To make the city centre more liveable for residents and more welcoming for visitors, Budapest has invested in greener public space. As the city grows denser and its summers grow hotter, street trees earn their place: a mature canopy shades hot pavements and cools the air around it, while the leaves catch dust and traffic pollution before it reaches people.

Between 2019 and 2023, Van den Berk Nurseries supplied around 120 trees for this programme, most of them grown to a stem girth of 25 to 30 centimetres. At that size the trees made an immediate difference, giving the streets full crowns and real structure from the very first season.

Most of them were climate-tolerant field maples, mainly Acer campestre 'Elsrijk' and Acer campestre 'Lienco'. Field maple is native to Hungary and well suited to hard city conditions. Its roots tolerate being paved over, and it stands up to the de-icing salt and drought that wear down more delicate street trees. 'Elsrijk' carries a dense, compact crown that works well in narrow streets, and both selections flower for bees and butterflies and turn yellow in autumn.

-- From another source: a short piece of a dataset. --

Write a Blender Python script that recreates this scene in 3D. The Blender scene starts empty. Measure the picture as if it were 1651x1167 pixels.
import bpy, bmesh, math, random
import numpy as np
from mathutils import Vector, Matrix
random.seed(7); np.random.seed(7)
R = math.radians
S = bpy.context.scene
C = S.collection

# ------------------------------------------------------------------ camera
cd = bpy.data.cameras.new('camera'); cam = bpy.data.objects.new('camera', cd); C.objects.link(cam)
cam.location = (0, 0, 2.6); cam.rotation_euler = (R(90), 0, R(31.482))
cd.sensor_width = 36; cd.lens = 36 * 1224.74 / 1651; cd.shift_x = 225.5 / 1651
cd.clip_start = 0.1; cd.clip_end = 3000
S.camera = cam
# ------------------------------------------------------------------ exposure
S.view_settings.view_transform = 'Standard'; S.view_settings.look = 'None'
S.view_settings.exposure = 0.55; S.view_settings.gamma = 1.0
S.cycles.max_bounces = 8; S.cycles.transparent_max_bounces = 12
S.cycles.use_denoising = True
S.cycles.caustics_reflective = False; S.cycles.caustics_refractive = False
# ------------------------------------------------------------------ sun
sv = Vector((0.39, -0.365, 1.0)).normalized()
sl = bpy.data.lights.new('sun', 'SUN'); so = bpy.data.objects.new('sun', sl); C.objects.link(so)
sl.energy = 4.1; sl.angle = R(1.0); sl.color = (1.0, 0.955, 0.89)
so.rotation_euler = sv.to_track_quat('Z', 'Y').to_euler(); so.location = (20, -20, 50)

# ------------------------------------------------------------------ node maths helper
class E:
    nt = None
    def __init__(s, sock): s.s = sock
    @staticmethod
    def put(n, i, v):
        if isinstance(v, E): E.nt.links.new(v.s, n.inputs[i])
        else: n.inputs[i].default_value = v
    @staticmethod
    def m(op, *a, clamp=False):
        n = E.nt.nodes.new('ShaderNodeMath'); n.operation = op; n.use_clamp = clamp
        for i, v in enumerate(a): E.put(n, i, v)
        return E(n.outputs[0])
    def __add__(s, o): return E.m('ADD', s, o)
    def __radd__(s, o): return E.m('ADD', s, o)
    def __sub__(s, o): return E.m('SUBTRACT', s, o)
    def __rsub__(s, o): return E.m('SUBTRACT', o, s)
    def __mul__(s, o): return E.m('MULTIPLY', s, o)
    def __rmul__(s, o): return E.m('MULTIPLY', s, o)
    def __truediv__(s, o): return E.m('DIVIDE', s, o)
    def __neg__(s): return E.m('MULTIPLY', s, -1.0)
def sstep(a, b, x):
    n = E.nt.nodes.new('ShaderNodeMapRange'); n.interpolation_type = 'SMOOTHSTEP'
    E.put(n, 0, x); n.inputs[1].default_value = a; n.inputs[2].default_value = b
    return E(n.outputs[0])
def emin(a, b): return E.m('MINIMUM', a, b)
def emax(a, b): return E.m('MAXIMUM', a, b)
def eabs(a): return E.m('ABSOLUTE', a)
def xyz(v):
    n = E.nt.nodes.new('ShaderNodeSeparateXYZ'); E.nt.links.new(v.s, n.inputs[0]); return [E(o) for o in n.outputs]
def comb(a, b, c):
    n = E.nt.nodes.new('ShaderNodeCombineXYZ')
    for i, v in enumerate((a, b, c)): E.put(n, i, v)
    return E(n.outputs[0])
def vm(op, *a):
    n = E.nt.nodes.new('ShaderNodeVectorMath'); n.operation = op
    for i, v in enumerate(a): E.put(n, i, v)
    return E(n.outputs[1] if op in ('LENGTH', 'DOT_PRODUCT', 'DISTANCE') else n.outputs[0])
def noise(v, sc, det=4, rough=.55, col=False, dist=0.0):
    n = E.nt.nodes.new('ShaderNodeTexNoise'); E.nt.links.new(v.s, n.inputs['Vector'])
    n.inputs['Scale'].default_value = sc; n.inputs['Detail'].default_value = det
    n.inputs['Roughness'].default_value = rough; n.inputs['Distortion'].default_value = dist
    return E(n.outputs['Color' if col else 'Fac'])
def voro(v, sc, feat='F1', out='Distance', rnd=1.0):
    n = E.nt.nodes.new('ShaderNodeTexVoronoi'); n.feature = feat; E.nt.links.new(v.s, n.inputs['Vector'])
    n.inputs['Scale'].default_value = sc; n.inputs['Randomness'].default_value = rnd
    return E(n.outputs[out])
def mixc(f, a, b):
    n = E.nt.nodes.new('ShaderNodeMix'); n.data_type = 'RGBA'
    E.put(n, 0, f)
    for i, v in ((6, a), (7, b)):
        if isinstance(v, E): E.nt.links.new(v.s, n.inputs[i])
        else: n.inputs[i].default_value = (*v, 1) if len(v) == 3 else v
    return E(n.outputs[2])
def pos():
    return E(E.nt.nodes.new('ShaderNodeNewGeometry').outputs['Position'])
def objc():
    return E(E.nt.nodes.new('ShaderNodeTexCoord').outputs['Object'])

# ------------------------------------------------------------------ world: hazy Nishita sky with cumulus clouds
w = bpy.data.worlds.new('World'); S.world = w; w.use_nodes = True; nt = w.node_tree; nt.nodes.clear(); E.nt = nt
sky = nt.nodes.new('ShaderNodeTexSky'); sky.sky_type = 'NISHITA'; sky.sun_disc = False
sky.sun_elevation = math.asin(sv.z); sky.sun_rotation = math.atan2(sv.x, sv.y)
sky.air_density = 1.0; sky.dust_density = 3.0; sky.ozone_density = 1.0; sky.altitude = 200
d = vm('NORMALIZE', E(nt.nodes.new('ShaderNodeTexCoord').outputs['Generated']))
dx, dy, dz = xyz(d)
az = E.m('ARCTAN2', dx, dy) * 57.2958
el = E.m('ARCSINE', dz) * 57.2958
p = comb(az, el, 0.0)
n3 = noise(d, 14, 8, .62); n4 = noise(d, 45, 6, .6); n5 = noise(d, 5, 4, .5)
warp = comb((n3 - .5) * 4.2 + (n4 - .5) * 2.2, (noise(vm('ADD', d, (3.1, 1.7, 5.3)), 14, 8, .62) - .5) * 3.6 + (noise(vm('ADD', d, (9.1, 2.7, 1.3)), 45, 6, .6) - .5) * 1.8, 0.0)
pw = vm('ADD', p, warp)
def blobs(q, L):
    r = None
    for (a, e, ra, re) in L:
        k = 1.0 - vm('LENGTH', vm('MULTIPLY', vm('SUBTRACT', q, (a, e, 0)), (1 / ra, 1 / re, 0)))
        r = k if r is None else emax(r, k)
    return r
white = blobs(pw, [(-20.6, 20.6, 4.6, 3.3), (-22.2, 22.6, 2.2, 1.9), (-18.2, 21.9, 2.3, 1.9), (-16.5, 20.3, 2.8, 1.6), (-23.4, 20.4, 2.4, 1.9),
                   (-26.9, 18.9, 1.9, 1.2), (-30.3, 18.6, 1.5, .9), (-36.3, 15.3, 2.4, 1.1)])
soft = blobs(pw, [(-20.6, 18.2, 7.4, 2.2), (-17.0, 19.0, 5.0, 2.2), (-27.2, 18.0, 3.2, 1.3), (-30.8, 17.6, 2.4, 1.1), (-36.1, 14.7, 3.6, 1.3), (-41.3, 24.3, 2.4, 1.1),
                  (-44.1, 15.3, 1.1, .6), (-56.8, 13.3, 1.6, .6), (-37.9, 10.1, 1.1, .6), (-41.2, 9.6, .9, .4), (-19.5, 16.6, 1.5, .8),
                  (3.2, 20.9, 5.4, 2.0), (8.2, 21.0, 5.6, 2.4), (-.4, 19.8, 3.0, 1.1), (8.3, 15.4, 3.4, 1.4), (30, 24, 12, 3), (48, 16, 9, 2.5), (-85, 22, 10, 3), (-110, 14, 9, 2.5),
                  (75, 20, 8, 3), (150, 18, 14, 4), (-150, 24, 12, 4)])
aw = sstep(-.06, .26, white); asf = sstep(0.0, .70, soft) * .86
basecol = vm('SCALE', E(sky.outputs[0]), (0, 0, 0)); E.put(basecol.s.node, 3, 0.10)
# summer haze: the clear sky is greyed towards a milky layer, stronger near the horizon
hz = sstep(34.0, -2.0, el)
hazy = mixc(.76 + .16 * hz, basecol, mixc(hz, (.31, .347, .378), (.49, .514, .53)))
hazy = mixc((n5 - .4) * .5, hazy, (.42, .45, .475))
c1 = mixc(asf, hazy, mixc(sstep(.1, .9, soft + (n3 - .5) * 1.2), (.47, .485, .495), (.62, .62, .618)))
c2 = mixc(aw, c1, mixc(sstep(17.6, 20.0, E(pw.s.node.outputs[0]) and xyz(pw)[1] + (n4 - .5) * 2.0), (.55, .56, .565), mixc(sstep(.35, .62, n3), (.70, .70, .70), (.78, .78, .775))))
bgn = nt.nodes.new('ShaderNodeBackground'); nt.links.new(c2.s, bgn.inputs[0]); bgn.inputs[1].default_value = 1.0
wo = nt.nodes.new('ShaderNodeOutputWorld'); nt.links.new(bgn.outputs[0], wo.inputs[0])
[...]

Alongside the maples came other robust urban species, including Persian ironwood (Parrotia persica), Mongolian lime (Tilia mongolica 'Buda') and Caucasian wingnut (Pterocarya fraxinifolia), spreading the planting across several species so the streets stay green even if one runs into trouble.

These future-proof trees now line some of Budapest's most visited streets, making the centre cooler, cleaner and more pleasant to walk through, and they will keep doing that for decades as they grow.